Synthesis, structural analysis and fabrication of coatings of the Cu2+ and Sr2+ co-substitutions in β-Ca3(PO4)2

Abstract

The combined substitutions of Sr2+ and Cu2+ in β-tricalcium phosphate [β-TCP, β-Ca3(PO4)2] have been achieved using an aqueous precipitation technique. Four different concentrations of either single or combined substitution of Sr2+ and Cu2+ in β-Ca3(PO4)2 have been investigated and the results were compared with those of pure β-Ca3(PO4)2 without any substituted ions of Cu2+ and Sr2+. Heat treatment at 1000 °C led to the formation of well crystalline β-Ca3(PO4)2 as well as Sr2+ and Cu2+ co-substituted β-Ca3(PO4)2. The Rietveld refinement technique using GSAS-EXPUGI was employed to generate complete structural information on the effect of Sr2+ and Cu2+ substitutions in the structure of β-Ca3(PO4)2. Substitution of Sr2+ and Cu2+ in β-Ca3(PO4)2 resulted in the formation of a well crystalline rhombohedral structure with a hexagonal setting (space group R3c).
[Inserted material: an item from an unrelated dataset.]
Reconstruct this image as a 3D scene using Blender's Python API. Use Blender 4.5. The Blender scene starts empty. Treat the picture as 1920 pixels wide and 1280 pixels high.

The Rietveld refinement results revealed a gradual decrease in the a-axis and c-axis lattice parameters with increasing concentration levels of Cu2+ and Sr2+ co-substitutions in the lattice of β-Ca3(PO4)2. Cu2+ prefers to occupy the sixfold coordinated Ca (5) site, whereas Sr2+ preferentially occupies the ninefold coordinated Ca (4) site of the β-Ca3(PO4)2 structure. The electrophoretic deposition (EPD) technique was employed to generate Sr2+ and Cu2+ co-substituted β-Ca3(PO4)2 coatings on a titanium alloy. A uniform deposition of β-Ca3(PO4)2 on a titanium alloy was generated using the EPD technique, and heat treatment up to 1000 °C has resulted in no phase changes in the coating being observed, which has also been confirmed by the Rietveld refinement technique.